We can make whatever choice seems best at the moment and then solve the subproblems that arise later. The choice made by a greedy algorithm may depend on choices made so far but not on future choices or all the solutions to the subproblem. It iteratively makes one greedy choice after another, reducing each given problem into a smaller one. In other words, a greedy algorithm never reconsiders its choices.

This is the main difference from dynamic programming, which is exhaustive and is guaranteed to find the solution. After every stage, dynamic programming makes decisions based on all the decisions made in the previous stage, and may reconsider the previous stage's algorithmic path to solution.
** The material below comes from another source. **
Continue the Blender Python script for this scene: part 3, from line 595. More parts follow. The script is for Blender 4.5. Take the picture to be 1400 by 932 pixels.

For example, let's say that you have to get from point A to point B as fast as possible, in a given city, during rush hour. A dynamic programming algorithm will look into the entire traffic report, looking into all possible combinations of roads you might take, and will only then tell you which way is the fastest. Of course, you might have to wait for a while until the algorithm finishes, and only then can you start driving. The path you will take will be the fastest one (assuming that nothing changed in the external environment).

On the other hand, a greedy algorithm will start you driving immediately and will pick the road that looks the fastest at every intersection. As you can imagine, this strategy might not lead to the fastest arrival time, since you might take some "easy" streets and then find yourself hopelessly stuck in a traffic jam.